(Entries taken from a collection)
-----
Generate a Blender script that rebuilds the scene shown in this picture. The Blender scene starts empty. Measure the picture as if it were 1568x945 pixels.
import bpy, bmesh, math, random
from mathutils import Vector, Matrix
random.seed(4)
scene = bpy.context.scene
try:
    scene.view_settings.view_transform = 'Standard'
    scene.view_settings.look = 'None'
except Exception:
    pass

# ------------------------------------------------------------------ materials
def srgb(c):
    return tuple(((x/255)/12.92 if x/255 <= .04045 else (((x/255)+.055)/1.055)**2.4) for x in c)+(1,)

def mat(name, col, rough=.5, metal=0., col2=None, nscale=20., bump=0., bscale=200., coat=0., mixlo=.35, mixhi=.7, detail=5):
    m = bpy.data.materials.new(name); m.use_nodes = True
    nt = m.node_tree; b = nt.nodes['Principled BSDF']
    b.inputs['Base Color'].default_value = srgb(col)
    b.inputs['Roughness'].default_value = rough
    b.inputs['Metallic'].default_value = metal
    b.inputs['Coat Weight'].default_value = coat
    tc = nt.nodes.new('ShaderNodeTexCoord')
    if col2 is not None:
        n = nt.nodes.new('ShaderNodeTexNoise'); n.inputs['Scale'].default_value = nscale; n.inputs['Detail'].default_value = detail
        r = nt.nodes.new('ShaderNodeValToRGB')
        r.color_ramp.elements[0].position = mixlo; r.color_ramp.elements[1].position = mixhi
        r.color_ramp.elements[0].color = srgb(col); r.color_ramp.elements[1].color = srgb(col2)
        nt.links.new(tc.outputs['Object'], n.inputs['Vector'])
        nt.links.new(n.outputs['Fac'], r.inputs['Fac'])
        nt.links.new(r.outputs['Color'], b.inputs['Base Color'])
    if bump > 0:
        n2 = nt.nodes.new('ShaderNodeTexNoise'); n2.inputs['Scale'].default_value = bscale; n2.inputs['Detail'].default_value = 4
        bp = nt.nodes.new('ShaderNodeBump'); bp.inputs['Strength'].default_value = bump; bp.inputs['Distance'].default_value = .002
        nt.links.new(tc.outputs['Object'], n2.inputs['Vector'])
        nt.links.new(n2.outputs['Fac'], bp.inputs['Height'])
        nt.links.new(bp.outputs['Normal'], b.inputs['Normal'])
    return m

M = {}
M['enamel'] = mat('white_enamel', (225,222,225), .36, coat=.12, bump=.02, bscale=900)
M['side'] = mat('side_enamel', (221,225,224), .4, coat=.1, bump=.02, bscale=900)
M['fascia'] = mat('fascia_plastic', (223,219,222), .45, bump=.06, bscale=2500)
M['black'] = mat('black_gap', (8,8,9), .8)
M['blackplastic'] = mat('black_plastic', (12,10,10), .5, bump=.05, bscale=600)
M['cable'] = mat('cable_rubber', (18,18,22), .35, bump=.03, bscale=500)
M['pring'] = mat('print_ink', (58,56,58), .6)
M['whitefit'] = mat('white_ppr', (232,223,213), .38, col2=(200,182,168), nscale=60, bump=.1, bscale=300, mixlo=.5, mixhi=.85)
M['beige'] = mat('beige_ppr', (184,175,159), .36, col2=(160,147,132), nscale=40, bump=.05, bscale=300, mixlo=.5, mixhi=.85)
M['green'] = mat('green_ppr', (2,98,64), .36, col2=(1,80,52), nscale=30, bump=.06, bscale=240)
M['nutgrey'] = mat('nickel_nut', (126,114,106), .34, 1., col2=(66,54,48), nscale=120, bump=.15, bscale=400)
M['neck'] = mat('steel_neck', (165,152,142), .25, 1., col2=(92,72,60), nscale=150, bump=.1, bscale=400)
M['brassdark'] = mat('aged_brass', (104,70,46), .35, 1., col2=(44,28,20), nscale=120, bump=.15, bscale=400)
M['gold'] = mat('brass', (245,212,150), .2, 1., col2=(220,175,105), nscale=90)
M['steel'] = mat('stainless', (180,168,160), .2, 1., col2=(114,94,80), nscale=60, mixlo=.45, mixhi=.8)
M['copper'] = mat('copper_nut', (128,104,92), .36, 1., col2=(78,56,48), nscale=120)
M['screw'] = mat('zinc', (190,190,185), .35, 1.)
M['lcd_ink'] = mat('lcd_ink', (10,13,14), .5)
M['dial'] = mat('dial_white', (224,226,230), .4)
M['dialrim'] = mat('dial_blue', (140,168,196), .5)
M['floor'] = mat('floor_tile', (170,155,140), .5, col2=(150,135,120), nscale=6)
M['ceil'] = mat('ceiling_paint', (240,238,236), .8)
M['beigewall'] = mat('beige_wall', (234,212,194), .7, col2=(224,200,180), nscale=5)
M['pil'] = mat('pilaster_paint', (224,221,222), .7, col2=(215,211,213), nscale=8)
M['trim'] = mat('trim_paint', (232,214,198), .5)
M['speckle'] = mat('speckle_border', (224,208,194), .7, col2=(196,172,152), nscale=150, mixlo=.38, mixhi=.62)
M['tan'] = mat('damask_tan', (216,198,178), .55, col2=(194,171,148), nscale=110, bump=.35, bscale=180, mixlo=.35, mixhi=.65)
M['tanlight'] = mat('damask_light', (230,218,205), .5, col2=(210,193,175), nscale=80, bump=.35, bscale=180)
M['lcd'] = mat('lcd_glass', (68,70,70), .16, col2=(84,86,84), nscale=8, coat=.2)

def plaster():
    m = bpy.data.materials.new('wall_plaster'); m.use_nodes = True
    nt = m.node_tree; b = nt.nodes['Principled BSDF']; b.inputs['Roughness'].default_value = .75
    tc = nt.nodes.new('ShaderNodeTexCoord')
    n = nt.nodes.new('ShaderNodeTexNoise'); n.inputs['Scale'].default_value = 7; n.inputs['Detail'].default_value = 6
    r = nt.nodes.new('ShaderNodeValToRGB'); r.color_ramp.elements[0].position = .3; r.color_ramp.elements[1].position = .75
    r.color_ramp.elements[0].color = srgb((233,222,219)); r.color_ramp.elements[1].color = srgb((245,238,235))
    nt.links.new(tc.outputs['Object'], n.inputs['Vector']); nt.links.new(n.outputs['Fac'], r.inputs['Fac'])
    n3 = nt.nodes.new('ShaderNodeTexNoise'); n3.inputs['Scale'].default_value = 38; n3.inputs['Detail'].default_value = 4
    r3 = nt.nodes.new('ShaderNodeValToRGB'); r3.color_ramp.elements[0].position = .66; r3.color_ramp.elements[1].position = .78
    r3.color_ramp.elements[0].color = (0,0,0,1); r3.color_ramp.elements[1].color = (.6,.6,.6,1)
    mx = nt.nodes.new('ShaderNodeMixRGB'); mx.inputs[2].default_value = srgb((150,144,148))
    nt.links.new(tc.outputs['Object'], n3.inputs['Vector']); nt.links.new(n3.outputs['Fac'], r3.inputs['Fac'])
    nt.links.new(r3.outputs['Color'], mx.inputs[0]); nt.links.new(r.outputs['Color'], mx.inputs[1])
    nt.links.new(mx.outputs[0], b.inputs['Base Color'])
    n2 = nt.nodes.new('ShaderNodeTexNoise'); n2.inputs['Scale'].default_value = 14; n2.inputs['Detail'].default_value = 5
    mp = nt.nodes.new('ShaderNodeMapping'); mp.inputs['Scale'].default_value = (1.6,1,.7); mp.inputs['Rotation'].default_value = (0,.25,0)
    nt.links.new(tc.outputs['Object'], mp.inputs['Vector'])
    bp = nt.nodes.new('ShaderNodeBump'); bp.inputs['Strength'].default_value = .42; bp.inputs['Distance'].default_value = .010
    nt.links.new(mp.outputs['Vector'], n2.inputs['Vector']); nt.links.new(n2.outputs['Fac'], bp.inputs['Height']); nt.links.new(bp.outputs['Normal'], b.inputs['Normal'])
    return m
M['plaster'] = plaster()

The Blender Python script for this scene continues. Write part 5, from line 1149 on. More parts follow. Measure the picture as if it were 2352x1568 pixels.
-----
Exercise brief -
Where a line holds "Blender", copy it out.

Output of the exercise -
Generate a Blender script that rebuilds the scene shown in this picture. The Blender scene starts empty. Measure the picture as if it were 1568x945 pixels.
The Blender Python script for this scene continues. Write part 5, from line 1149 on. More parts follow. Measure the picture as if it were 2352x1568 pixels.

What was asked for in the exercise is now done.